Squirming under scrutiny? Photo: Pete Souza)

If the conflict in Syria has taught us anything, it is that President Barack Obama’s foreign policy doctrine has failed. Whether one believes the United States should intervene in the Syrian conflict or not, it is clear that President Obama’s handling of the situation has been an embarrassment to the United States and its citizens. President Obama has let his people down, but how did it happen so fast? The President’s lack of leadership and inability to act in a timely manner with regard to the unfolding Syrian situation betrays the many faults in his foreign policy. The once-mighty diplomat is mighty no more and it shows in his foreign policy approval ratings, which are at an all-time low. President Obama himself is to blame.

President Obama started down this path when he could not keep his word. After stating that chemical weapons use by the Syrian regime was “crossing the red line” of international diplomacy, one would assume that President Obama would follow through with his word; however, this has not been the case. When the “red line” was crossed and chemical weapons were used against both rebel forces and civilians, President Obama folded his cards — when Assad called his bluff, he caved. He blew an opportunity to legitimize himself to the international community, and now his word, effectively the word of the United States, looks weak.

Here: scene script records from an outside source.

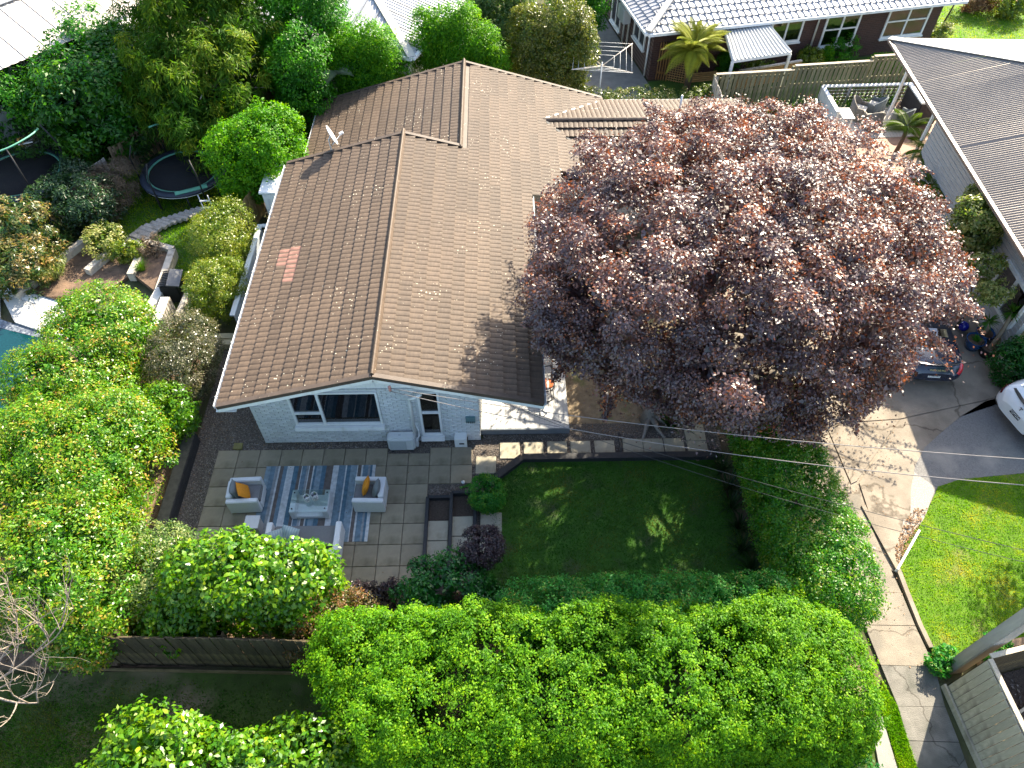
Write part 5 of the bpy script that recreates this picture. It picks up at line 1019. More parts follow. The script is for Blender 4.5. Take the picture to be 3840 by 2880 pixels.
MB().bar(r0+Vector((0, 0, .04)), r0+rd*LL+Vector((0, 0, .04)), .3, .03).build('ridge_cap', SILVER, FH)
c = r0+rd*LL/2; wbx = MB(); wbx.bar(Vector((c.x, c.y, 1.5))-pd*1.3-rd*LL*.48, Vector((c.x, c.y, 1.5))-pd*1.3+rd*LL*.48, 7.6, 3.0); wbx.build('wall', WHITE, FH)
SH = thing('silver_roofed_house', 'house with a ribbed silver roof behind the bright green trees', 'house', (4, 21, 0)); k0 = Vector(P(890, 124, 2.7)); kl = Vector(P(560, 62, 2.7)); ld = (kl-k0); ld.normalize(); rdv = Vector((ld.y, -ld.x, 0)); rdv = rdv if rdv.x > 0 else -rdv
bk = Vector((-rdv.y*-1, rdv.x, 0)); 
upL = (Vector((rdv.x, rdv.y, 0))+Vector((0, 0, .25))).normalized(); upR_dir = Vector((ld.x, ld.y, 0)); upR = (upR_dir+Vector((0, 0, .25))).normalized()
for k in range(11): corr_sheet(SH, k0, ld, upL, k*.8, (k+1)*.8-.003, lambda s: min(max(.02, s*1.03), 6), SILVER, .2, .016, 5, square=True)
for k in range(11): corr_sheet(SH, k0, rdv, upR, k*.8, (k+1)*.8-.003, lambda s: min(max(.02, s*1.03), 6), SILVER, .2, .016, 5, square=True)
MB().bar(k0+Vector((0, 0, .03)), k0+(ld+rdv+Vector((0, 0, .25)))*6+Vector((0, 0, .05)), .34, .03).build('hip_flashing', PALEIRON, SH)
MB().bar(k0-rdv*.05-Vector((0, 0, .06)), k0-rdv*.05+ld*8.8-Vector((0, 0, .06)), .12, .12).build('gutter', WHITE, SH); MB().bar(k0-ld*.05-Vector((0, 0, .06)), k0-ld*.05+rdv*8.8-Vector((0, 0, .06)), .12, .12).build('gutter', WHITE, SH)
wbx = MB(); cc = k0+ld*4.6+rdv*4.6; wbx.bar(Vector((cc.x, cc.y, 1.25))-ld*4.1, Vector((cc.x, cc.y, 1.25))+ld*4.1, 8.2, 2.5); wbx.build('wall', WHITE, SH)
# ------------------------------------------------------------------ cars
def car_grid(st, nx=46):
    st = np.array(st, float); xs = st[:, 0]; T = np.concatenate([np.linspace(xs[0], xs[0]+.3, 8)[:-1], np.linspace(xs[0]+.3, xs[-1]-.3, nx-15), np.linspace(xs[-1]-.3, xs[-1], 9)[1:]])
    def ip(c):   # smooth interpolation through the station table
        y = np.interp(T, xs, st[:, c]); 
        for _ in range(2): y[1:-1] = .25*y[:-2]+.5*y[1:-1]+.25*y[2:]
        return y
    w, z0, zb, zt, wt = [ip(i) for i in range(1, 6)]; rows = []
    for i in range(len(T)):
        c = np.array([(0, z0[i]), (w[i]*.80, z0[i]), (w[i]*.95, z0[i]+.08), (w[i], (z0[i]*1.3+zb[i])/2.3), (w[i]*.985, zb[i]-.07), (w[i]*.93, zb[i]), ((w[i]*.93+wt[i])/2+.02, (zb[i]+zt[i])/2), (wt[i], zt[i]-.05), (wt[i]*.80, zt[i]), (0, zt[i]+.012)])
        for _ in range(2):
            q = [c[0]]
            for a, b in zip(c[:-1], c[1:]): q += [a*.75+b*.25, a*.25+b*.75]
            q.append(c[-1]); c = np.array(q)
        rows.append(np.c_[np.full(len(c), T[i]), c])
    G_ = np.array(rows); return T, np.concatenate([G_, (G_*[1, -1, 1])[:, ::-1][:, 1:]], 1)
def shell(G_, i0, i1, j0, j1, off=0.0):
    S = G_[i0:i1+1, j0:j1+1]; a, b, _ = S.shape
    if off:
        du = np.gradient(S, axis=0); dv = np.gradient(S, axis=1); n_ = np.cross(dv, du); n_ /= np.maximum(np.linalg.norm(n_, axis=2, keepdims=True), 1e-6); cen = np.array([S[..., 0].mean(), 0, .5]); sg = np.sign(((S-cen)*n_).sum()); S = S+n_*off*(sg if sg else 1)
    vs_ = S.reshape(-1, 3).tolist(); fs = [(i*b+j, (i+1)*b+j, (i+1)*b+j+1, i*b+j+1) for i in range(a-1) for j in range(b-1)]
    return vs_, fs
def wheel(mb_p, t, x, y, r, w):
    o = MB().lathe((x, y, r), [(r*.66, -w/2), (r*.9, -w/2), (r, -w*.36), (r, w*.36), (r*.9, w/2), (r*.66, w/2)], 28, R=Matrix.Rotation(pi/2, 3, 'X')).build('wheel', mat('tyre', (.02, .02, .02), .85, .2, 20), t, True)
    s = 1 if y > 0 else -1; rim = MB().lathe((x, y, r), [(0, -s*w*.42), (r*.1, -s*w*.42), (r*.62, -s*w*.30), (r*.68, -s*w*.46)], 20, R=Matrix.Rotation(pi/2, 3, 'X'))
    for k in range(5): a = 2*pi*k/5; rim.bar((x, y+s*w*.40, r), (x+r*.62*cos(a), y+s*w*.38, r+r*.62*sin(a)), .05, .02, up=(0, 1, 0))
    rim.build('rim', mat('alloy', (.5, .5, .52), .3, .1, 5, metal=.8), o, True)
def paint(name, col): return mat(name, col, .22, .03, 2, spec=.5, coat=.8)
# dark roadster, nose away from us
NAVYP, WHP = paint('navy_paint', (.008, .014, .035)), paint('white_car_paint', (.78, .79, .80))
yaw = radians(90-5); rc = Vector(((20.06+21.90)/2, 1.93, 0))
CA1 = thing('parked_car', 'dark blue convertible with its tail showing under the copper beech', 'car', rc, yaw)
ST = [(0, .66, .36, .56, .66, .50), (.06, .80, .30, .66, .76, .56), (.2, .86, .26, .78, .86, .62), (.5, .895, .24, .84, .93, .66), (1.0, .90, .24, .87, .985, .64), (1.35, .89, .24, .89, 1.12, .58), (1.8, .88, .24, .90, 1.27, .53), (2.3, .87, .24, .89, 1.27, .52), (2.9, .87, .24, .87, .98, .64), (3.4, .88, .24, .80, .84, .64), (4.0, .82, .24, .68, .72, .58), (4.28, .62, .30, .56, .60, .44)]
T, G_ = car_grid(ST); NJ = G_.shape[1]; ix = lambda x: int(np.argmin(abs(T-x)))
MB().add(*shell(G_, 0, len(T)-1, 0, NJ-1), 0, True).add(G_[0].tolist(), [tuple(range(NJ))]).build('body', NAVYP, CA1, True)
jm = NJ//2; jw = [j for j in range(NJ) if j < jm]; jb = 20
MB().add(*shell(G_, ix(1.05), ix(2.45), jb+4, NJ-1-jb-4, .008), 0, True).build('soft_top', mat('soft_top', (.012, .013, .018), .8, .2, 30), CA1, True)
MB().add(*shell(G_, ix(2.5), ix(2.95), jb+3, NJ-1-jb-3, .01), 0, True).build('windscreen', GLASSD, CA1, True)
MB().add(*shell(G_, ix(1.12), ix(1.45), jm-7, jm+7, .014), 0, True).build('rear_window', GLASSD, CA1, True)
RED = mat('lamp_red', (.55, .02, .03), .15, .1, 4, coat=1.0); CHR = mat('chrome', (.75, .75, .76), .15, .05, 4, metal=1.0)
def strip(x, hw, z, bow, dx0, th, h, m, name, t, n=16, droop=.0):
    mb = MB(); pts = [(x+bow*((-hw+2*hw*i/n)/hw)**2, -hw+2*hw*i/n, z-droop*((-hw+2*hw*i/n)/hw)**2) for i in range(n+1)]
    for a, b in zip(pts[:-1], pts[1:]): mb.bar(a, b, th, h)
    return mb.build(name, m, t, True)
strip(.055, .60, .735, .07, 0, .02, .018, CHR, 'chrome_strip', CA1)
strip(.15, .66, .895, .10, 0, .09, .022, NAVYP, 'spoiler', CA1); strip(.125, .66, .912, .10, 0, .014, .01, CHR, 'spoiler_edge', CA1)
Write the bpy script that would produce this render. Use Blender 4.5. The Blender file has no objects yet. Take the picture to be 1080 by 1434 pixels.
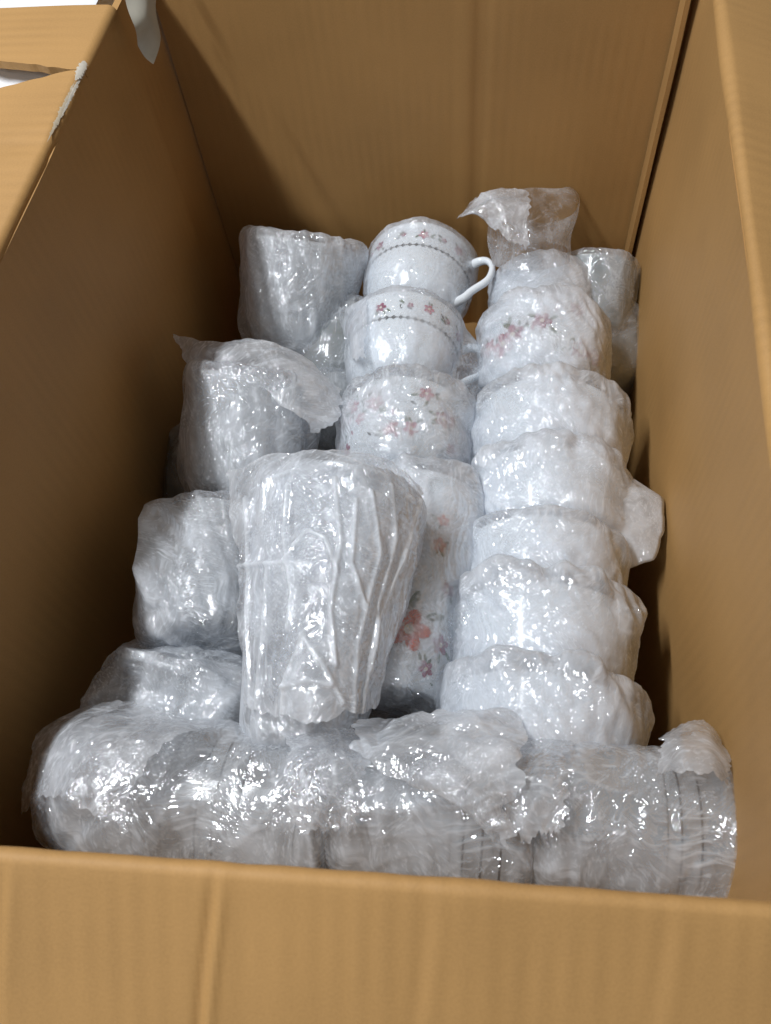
import bpy, math, random
import numpy as np
from mathutils import Matrix, Vector

# ------------------------------------------------------------------ camera
h = 0.27                      # camera height above the box rim (metres)
H = 0.335                     # rim height above the floor
SC = bpy.context.scene
COL = SC.collection
FPX = 1150.0                  # focal length in pixels of the 1080 wide photo
_nad = np.array([95., 642., FPX]); _dep = np.array([292., -2153., FPX])
_n = _nad / np.linalg.norm(_nad)
_d = _dep - _n * (_n @ _dep); _d /= np.linalg.norm(_d)
_x = np.cross(_n, _d)
RW = np.array([_x, _d, -_n])  # world <- camera (x right, y down, z forward)
CAM = np.array([0., 0., H + h])
cam_d = bpy.data.cameras.new("camera")
cam = bpy.data.objects.new("camera", cam_d); COL.objects.link(cam)
m3 = np.stack([RW @ [1, 0, 0], RW @ [0, -1, 0], RW @ [0, 0, -1]], axis=1)
M = Matrix.Identity(4)
for i in range(3):
    for j in range(3):
        M[i][j] = m3[i, j]
    M[i][3] = CAM[i]
cam.matrix_world = M
cam_d.sensor_fit = 'HORIZONTAL'; cam_d.sensor_width = 36.0
cam_d.lens = FPX / 1080 * 36.0
cam_d.clip_start = 0.01; cam_d.clip_end = 50
cam_d.dof.use_dof = True; cam_d.dof.focus_distance = 0.50; cam_d.dof.aperture_fstop = 26.0
SC.camera = cam

# ------------------------------------------------------------------ light
w = bpy.data.worlds.new("World"); SC.world = w; w.use_nodes = True
bg = w.node_tree.nodes["Background"]
bg.inputs[0].default_value = (1.0, 0.93, 0.84, 1); bg.inputs[1].default_value = 0.15
def area(name, loc, target, sx, sy, power, col):
    d = bpy.data.lights.new(name, 'AREA'); d.shape = 'RECTANGLE'; d.size = sx; d.size_y = sy
    d.energy = power; d.color = col
    o = bpy.data.objects.new(name, d); COL.objects.link(o)
    o.location = loc
    z = (Vector(loc) - Vector(target)).normalized()      # lamp faces the target, its long side runs along world Y
    y = (Vector((0, 1, 0)) - z * z.y).normalized(); x = y.cross(z)
    o.rotation_euler = Matrix((x, y, z)).transposed().to_euler()
    return o
area("ceiling_tube_light", (-0.71, 0.27, H + 1.25), (-0.05, 0.1, 0.15), 0.06, 0.8, 20.5, (0.94, 0.97, 1.0))
area("ceiling_lamp_behind", (-0.62, -1.25, H + 1.30), (-0.05, 0.15, 0.15), 0.07, 0.6, 6, (0.92, 0.97, 1.0))
SC.view_settings.view_transform = 'Standard'; SC.view_settings.look = 'None'
SC.view_settings.exposure = 0.24; SC.view_settings.gamma = 1.0
SC.view_settings.use_curve_mapping = False
SC.render.engine = 'CYCLES'
cy = SC.cycles
cy.use_denoising = True; cy.use_adaptive_sampling = True; cy.adaptive_threshold = 0.03; cy.max_bounces = 10; cy.diffuse_bounces = 5; cy.glossy_bounces = 4
cy.transmission_bounces = 6; cy.transparent_max_bounces = 24
cy.sample_clamp_indirect = 6.0
cy.caustics_reflective = False; cy.caustics_refractive = False

# ------------------------------------------------------------------ geometry of the view
def ray(px, py):
    return RW @ np.array([px - 540., py - 717., FPX])
def P(px, py, z):             # point seen at a photo pixel, z in camera heights below the camera
    r = ray(px, py); return CAM + r * (z * h / r[2])
def Q(px, py, y):             # point seen at a photo pixel, at distance y (camera heights) towards the back
    r = ray(px, py); return CAM + r * (y * h / r[1])
X0, X1 = -0.879 * h, 0.386 * h      # inner faces of the box
Y0, Y1 = 0.085 * h, 1.99 * h

# ------------------------------------------------------------------ noise
_rs = np.random.RandomState(7)
_perm = _rs.permutation(256); _perm = np.concatenate([_perm, _perm, _perm])
_grad = _rs.normal(size=(256, 3)); _grad /= np.linalg.norm(_grad, axis=1)[:, None]
def perlin(p):
    p = np.asarray(p, dtype=np.float64)
    i = np.floor(p).astype(np.int64); f = p - i
    u = f * f * f * (f * (f * 6 - 15) + 10)
    i &= 255
    out = 0
    for dx in (0, 1):
        wx = u[:, 0] if dx else 1 - u[:, 0]
        for dy in (0, 1):
            wy = u[:, 1] if dy else 1 - u[:, 1]
            for dz in (0, 1):
                wz = u[:, 2] if dz else 1 - u[:, 2]
                g = _grad[_perm[_perm[_perm[i[:, 0] + dx] + ((i[:, 1] + dy) & 255)] + ((i[:, 2] + dz) & 255)]]
                d = f - np.array([dx, dy, dz])
                out = out + wx * wy * wz * (g * d).sum(1)
    return out * 1.6
def ridge(p):                 # sharp creases, 0..1
    return np.clip(1 - np.abs(perlin(p)) * 1.5, 0, 1)
def smooth(a, b, x):
    t = np.clip((x - a) / (b - a), 0, 1); return t * t * (3 - 2 * t)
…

This has proven especially true in recent days, as the president attempted to exonerate himself by saying he never drew a red line for Syrian action (even though this is surely false.)

The Editors: What indeed.

The president is desperate for a way out, and if that requires brokering a deal with Bashar al-Assad and Russian President Vladimir Putin, what of it?

President Obama’s inability to take decisive, timely action has also proven a big issue for him in the Syrian crisis. As time ticked on, President Obama lost tremendous amounts of support and credibility from both the international community and his people, including Democrats in Congress. It could be argued he took a calculated risk by waiting out the situation, but waiting for over two weeks to address the American people about such an important issue is simply too long. It took the United Kingdom’s David Cameron less than a week to address the public and at least register a vote. Although, much like Cameron in the UK, President Obama may have lost an early vote for action, action then (when support for his position, however vague, was at its peak) would not have been as great a humiliation for him as it is now. What the American people wanted to see was some sort of plan or motion from their executive head; unfortunately, this took too long to transpire.

President Obama has failed the United States as a leader. He has let his allies down. He has even let many of his Democratic friends down. What happens from here with President Obama’s Syria doctrine will be critical to his legacy in the eyes of the world and his people. Has all credibility been lost? Just ask Vladimir Putin. He determines our country’s foreign policy now.

—Russell Dye is a junior studying political science.